In many southern states in the years after the First World War, Blacks were actually in a majority. However due to the federal system of government which prevails in the USA, it means that each state is able to conduct its own affairs with little interference from outside, Blacks remained disadvantaged politically, socially and economically. Many Blacks were prevented from voting, as they initially had to perform a literacy test in order to register. This procedure obviously discriminated against people who were poorly educated. Most public facilities, including schools, were segregated (the separation of people usually on the basis of race or religion) on the basis of race. Black schools were generally poorly funded and regarded as inferior to White schools.
A level of economic assistance for the Black population was granted by the New Deal, (a plan set up to bring the nation out of economic depression) introduced by President Franklin D. Roosevelt in 1933. Although the Black population welcomed this move, its effectiveness was quite limited, as it was not followed up by changes in the law.

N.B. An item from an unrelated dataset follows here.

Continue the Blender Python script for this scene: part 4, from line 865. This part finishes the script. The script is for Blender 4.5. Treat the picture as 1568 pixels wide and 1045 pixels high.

This community was helped basically because they were poor and not because of their race.
One of the first presidents to give some serious attention to the issue of civil rights was President Truman. However, rather than integrate the races he sought to promote equality within the races. Truman established a President's Committee on Civil Rights in 1946, which made proposals for far-reaching reforms. These proposals failed due to lack of support from Congress.
Black people remained discriminated against and disillusioned. They had fought in huge numbers in the Second World War (although few Black soldiers appeared in Hollywood war movies). As in Britain, people felt that the post-war years could be a time of renewal and opportunity. In the Northern states of the USA this happened to some degree. However, in the Southern states Black people remained second-class citizens.